Choose a gentle feed per tooth. It can be helpful to choose a feed per tooth appropriate for the thinnest part of the thread mill. For example a M8 thread mill has a cutting tip diameter close to 6mm, but the shaft is 4mm. So choose a feed per tooth appropriate for a 4mm cutter, because that is the weakest part of the tool. Typical feed per tooth would be between 0.01mm - 0.035mm per tooth.

When threading holes the center of the tool travels a small diameter spiral, but the tip of the tool traces a path several times longer. This means that the actual feed per tooth is much larger than the programed feedrate. To fix this problem you need to reduce the feed per tooth by the effective feed rate factor, which can be calculated here. If you are cutting an external thread you need to do the opposite and increase your feedrate. In your tool library always set up your thread mills with slow internal and fast external thread cutting profiles. There is more information about effective feedrate compensation in the feeds and speeds module.

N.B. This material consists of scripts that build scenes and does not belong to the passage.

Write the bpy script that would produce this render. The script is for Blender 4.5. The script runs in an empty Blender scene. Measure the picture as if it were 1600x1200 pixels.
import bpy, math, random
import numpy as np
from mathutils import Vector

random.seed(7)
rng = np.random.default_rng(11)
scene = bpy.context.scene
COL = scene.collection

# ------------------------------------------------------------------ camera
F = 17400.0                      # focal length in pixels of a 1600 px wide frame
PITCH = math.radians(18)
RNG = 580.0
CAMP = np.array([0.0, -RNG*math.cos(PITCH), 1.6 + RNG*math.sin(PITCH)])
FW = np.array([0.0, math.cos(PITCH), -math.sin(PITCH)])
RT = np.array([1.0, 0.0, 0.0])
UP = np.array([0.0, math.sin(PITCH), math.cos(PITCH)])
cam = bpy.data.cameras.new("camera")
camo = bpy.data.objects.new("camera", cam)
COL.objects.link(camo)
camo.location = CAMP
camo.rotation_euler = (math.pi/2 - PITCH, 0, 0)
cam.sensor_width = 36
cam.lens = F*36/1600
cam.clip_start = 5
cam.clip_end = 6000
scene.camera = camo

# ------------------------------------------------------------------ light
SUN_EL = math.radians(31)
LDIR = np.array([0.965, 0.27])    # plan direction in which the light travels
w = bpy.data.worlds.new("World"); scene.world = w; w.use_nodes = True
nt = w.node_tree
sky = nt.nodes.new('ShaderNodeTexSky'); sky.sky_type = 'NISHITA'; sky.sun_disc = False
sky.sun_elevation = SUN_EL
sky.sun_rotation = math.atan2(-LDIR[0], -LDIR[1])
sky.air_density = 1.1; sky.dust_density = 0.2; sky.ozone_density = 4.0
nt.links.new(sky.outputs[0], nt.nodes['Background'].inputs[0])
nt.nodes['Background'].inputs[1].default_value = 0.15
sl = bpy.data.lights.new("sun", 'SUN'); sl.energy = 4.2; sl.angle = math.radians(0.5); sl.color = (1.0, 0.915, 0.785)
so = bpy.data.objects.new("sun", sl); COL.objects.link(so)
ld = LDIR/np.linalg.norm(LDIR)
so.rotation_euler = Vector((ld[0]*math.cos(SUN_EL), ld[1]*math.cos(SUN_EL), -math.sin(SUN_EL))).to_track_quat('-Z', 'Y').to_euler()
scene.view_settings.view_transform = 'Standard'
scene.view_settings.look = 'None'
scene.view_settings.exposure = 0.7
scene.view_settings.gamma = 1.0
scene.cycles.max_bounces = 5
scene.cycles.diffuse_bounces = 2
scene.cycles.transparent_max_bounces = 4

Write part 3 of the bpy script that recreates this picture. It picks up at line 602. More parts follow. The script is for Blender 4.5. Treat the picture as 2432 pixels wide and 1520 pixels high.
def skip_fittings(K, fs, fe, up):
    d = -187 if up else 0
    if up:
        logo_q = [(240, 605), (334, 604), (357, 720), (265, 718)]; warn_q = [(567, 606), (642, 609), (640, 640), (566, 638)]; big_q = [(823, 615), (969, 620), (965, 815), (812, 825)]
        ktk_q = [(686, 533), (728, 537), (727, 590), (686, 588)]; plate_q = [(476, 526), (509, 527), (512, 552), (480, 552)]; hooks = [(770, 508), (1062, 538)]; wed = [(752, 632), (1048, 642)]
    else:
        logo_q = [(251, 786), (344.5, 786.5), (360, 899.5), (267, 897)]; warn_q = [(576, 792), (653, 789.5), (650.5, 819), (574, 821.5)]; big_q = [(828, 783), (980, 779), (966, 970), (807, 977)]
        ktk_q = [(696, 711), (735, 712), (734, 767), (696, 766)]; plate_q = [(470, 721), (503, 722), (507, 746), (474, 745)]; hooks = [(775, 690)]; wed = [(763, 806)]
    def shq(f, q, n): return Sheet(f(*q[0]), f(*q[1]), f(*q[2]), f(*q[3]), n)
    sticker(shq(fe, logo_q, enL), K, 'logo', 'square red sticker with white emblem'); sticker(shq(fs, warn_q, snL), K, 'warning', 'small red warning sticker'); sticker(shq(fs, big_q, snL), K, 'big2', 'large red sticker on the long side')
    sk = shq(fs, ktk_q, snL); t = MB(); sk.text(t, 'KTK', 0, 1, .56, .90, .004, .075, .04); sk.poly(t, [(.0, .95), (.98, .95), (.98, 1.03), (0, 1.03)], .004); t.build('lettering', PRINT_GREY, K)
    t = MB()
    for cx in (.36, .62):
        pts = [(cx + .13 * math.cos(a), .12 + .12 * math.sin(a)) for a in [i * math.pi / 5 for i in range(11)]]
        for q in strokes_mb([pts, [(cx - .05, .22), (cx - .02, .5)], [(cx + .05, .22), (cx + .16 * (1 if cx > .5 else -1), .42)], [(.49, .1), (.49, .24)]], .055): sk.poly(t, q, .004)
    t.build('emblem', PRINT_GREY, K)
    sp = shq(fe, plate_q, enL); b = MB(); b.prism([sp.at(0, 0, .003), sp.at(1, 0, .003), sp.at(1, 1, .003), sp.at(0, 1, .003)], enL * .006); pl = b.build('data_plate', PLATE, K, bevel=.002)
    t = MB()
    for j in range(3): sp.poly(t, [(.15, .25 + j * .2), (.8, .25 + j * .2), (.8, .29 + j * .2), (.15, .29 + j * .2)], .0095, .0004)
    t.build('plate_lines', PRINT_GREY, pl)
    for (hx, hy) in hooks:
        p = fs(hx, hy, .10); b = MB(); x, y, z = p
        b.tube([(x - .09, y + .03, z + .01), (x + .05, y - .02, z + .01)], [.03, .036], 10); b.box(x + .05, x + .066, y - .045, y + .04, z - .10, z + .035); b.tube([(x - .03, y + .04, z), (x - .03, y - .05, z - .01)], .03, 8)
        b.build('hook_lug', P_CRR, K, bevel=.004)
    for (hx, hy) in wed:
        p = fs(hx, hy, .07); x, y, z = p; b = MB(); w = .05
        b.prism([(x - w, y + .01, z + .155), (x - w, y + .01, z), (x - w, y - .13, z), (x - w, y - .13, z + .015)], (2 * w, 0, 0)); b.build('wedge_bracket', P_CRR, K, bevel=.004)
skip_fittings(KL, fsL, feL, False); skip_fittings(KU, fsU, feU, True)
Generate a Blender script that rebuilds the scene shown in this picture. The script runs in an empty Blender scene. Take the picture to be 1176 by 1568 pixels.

Doing multiple passes can reduce the risk of breaking a tool, 2-3 passes is typically safe. To make the stepovers evenly spaced you can copy the formula:

pitchDiameterOffset/(numberOfStepovers *2).

Cutting a correctly sized thread can be difficult because there are a lot of variables that affect it's size. If you are unsure start with an undersized Pitch Diameter Offset, and gradually increase it. Theoretically, Pitch Diameter Offset should equal the Thread Pitch but can vary due to how the thread mill has been cut and inaccuracies in the diameter.

Reamers (expert content)

Reamers are used to make precision holes.

Backside chamfer (expert content)

Backside chamfer tools can help reduce the number of setups required by chamfering the backside of a part.